> Short problem: Locate the string "scene" throughout the material and copy every line in which it occurs.

> Provided data:
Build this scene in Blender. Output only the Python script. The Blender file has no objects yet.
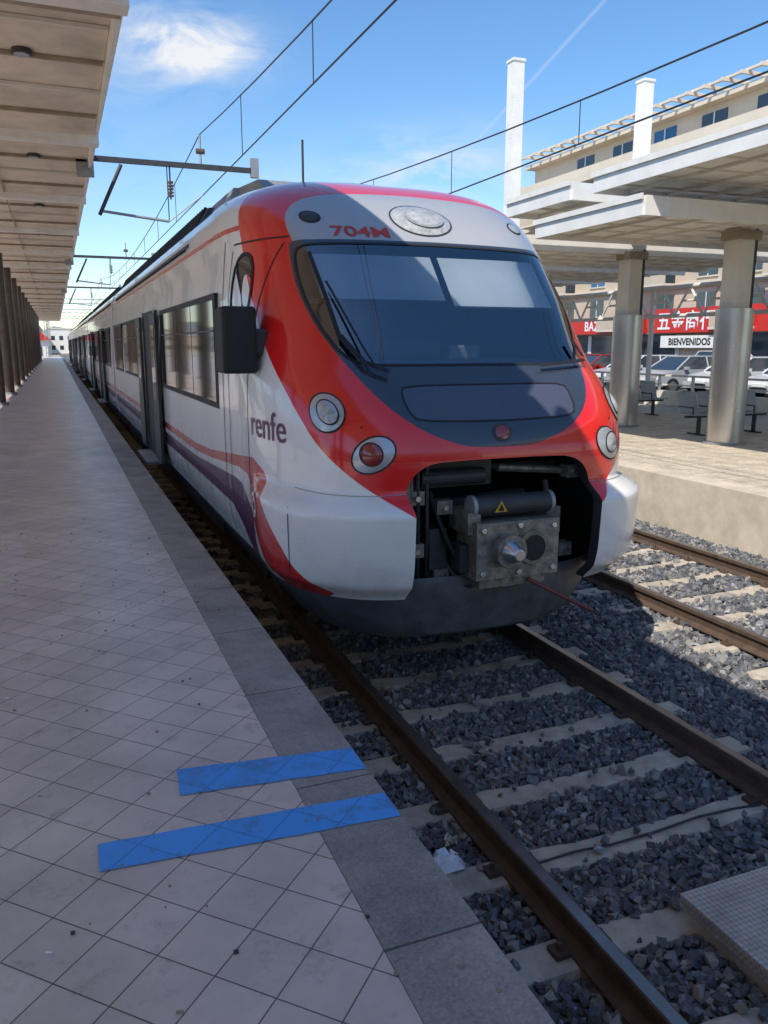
import bpy, math, random
import numpy as np
from mathutils import Vector, Matrix
random.seed(4); rng=np.random.default_rng(7)
scene=bpy.context.scene
CAMZ=2.48
TC=2.84      # track centre
# ------------------------------------------------------------------ materials
def new_mat(name):
    m=bpy.data.materials.new(name); m.use_nodes=True
    nt=m.node_tree; b=nt.nodes['Principled BSDF']
    return m,nt,b
def N(nt,t,**kw):
    n=nt.nodes.new(t)
    for k,v in kw.items():
        if k in n.inputs.keys(): n.inputs[k].default_value=v
        else: setattr(n,k,v)
    return n
def c4(c): return (c[0],c[1],c[2],1)
def mat(name,col,rough=0.6,metal=0.0,var=0.18,scale=3.0,bump=0.0,bscale=60,coat=0.0,dirt=None,spec=0.5):
    m,nt,b=new_mat(name)
    L=nt.links
    tc=N(nt,'ShaderNodeTexCoord')
    n1=N(nt,'ShaderNodeTexNoise',Scale=scale,Detail=8.0,Roughness=0.65)
    L.new(tc.outputs['Object'],n1.inputs['Vector'])
    ramp=N(nt,'ShaderNodeMapRange'); ramp.inputs[1].default_value=0.3; ramp.inputs[2].default_value=0.7
    L.new(n1.outputs['Fac'],ramp.inputs[0])
    mx=N(nt,'ShaderNodeMix',data_type='RGBA')
    lo=[c*(1-var) for c in col]; hi=[min(1,c*(1+var*0.6)) for c in col]
    if dirt: lo=dirt
    mx.inputs[6].default_value=c4(lo); mx.inputs[7].default_value=c4(hi)
    L.new(ramp.outputs[0],mx.inputs[0]); L.new(mx.outputs[2],b.inputs['Base Color'])
    b.inputs['Metallic'].default_value=metal
    b.inputs['Coat Weight'].default_value=coat
    b.inputs['Coat Roughness'].default_value=0.06
    b.inputs['Specular IOR Level'].default_value=spec
    mr=N(nt,'ShaderNodeMapRange'); mr.inputs[3].default_value=min(1,rough*1.2); mr.inputs[4].default_value=rough*0.85
    L.new(n1.outputs['Fac'],mr.inputs[0]); L.new(mr.outputs[0],b.inputs['Roughness'])
    if bump>0:
        n2=N(nt,'ShaderNodeTexNoise',Scale=bscale,Detail=5.0)
        L.new(tc.outputs['Object'],n2.inputs['Vector'])
        bp=N(nt,'ShaderNodeBump',Strength=bump,Distance=0.01)
        L.new(n2.outputs['Fac'],bp.inputs['Height']); L.new(bp.outputs[0],b.inputs['Normal'])
    return m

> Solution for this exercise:
Build this scene in Blender. Output only the Python script. The Blender file has no objects yet.
scene=bpy.context.scene